In August—perhaps as early as the fourth and no later than the twenty-fifth—Clemens began working as a steersman aboard the John H. Dickey, a packet in the St. Louis–Memphis trade piloted by the youngest of the Bowen brothers, Samuel (1838?–78). He remained with the Dickey through October, except for one round trip, from the twentieth to the twenty-sixth of the month, with the White Cloud, a packet that replaced the Dickey while it was laid up for repairs. (For a discussion of Clemens’s activities while on the Dickey, including the texts of three articles he published in the St. Louis Missouri Democrat [1 Sept 58], the St. Louis Missouri Republican [22 Oct 58], and the Memphis Appeal [24 Oct 58], see Branch 1982, 195–208.)

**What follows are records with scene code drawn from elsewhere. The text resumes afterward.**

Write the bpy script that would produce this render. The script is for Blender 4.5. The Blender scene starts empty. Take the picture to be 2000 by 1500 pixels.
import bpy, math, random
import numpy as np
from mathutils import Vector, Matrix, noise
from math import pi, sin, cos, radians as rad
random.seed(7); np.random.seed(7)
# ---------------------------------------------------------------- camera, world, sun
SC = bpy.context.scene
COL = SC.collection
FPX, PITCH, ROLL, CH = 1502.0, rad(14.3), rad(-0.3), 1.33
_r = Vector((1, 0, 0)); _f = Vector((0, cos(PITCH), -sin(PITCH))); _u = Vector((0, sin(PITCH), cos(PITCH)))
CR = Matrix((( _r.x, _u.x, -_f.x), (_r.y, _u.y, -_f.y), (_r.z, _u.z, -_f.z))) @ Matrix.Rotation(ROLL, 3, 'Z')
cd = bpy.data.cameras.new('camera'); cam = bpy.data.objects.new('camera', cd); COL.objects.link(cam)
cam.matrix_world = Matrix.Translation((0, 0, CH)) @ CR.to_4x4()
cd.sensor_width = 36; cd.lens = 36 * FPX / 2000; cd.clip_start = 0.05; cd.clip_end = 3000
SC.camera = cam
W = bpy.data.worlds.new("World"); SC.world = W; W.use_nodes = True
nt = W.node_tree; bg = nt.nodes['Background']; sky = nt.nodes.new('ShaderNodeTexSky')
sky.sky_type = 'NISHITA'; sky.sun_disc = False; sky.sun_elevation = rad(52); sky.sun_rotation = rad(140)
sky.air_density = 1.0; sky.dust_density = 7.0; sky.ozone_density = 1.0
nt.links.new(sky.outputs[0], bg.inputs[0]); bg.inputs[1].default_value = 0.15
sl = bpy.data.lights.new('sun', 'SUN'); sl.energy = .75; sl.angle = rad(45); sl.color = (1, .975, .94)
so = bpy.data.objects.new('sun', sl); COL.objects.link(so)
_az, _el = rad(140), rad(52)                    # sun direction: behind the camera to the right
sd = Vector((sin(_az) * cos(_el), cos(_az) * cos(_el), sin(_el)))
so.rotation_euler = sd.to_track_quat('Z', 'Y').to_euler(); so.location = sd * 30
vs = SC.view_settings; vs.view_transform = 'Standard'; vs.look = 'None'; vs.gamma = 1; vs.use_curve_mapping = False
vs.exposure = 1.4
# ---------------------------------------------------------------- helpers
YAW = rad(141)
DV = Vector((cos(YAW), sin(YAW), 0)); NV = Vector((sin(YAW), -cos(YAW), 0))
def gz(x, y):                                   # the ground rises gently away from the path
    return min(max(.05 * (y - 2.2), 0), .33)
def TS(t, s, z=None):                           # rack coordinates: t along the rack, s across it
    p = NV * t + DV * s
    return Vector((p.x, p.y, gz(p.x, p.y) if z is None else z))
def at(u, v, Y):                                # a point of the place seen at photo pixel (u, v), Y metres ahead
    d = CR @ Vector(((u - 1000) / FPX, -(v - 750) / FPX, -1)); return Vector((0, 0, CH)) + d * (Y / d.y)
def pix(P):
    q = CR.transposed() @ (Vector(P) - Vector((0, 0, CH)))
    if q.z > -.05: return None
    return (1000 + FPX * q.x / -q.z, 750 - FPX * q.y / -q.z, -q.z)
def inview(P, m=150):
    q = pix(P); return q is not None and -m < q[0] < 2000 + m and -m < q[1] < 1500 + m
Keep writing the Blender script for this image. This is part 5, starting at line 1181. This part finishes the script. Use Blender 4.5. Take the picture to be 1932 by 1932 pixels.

There is a strong possibility that Clemens’s next berth, from 30 October to 8 December, was as steersman for Horace Bixby aboard the New Falls City during two St. Louis–New Orleans round trips. Following that assignment Clemens moved with Bixby to the Aleck Scott. Robert A. Reilly, the new master of the Scott, had thoroughly repaired the boat during November and early December 1858 (“Aleck Scott—Railroad Line Packet for New Orleans To-day,” St. Louis Missouri Republican, 13 Dec 58, 3). Very likely Clemens joined the refitted and restaffed Scott on its 13 December run to New Orleans and remained for five St. Louis–New Orleans round trips, leaving it on 8 April 1859, the day before he acquired his pilot’s license.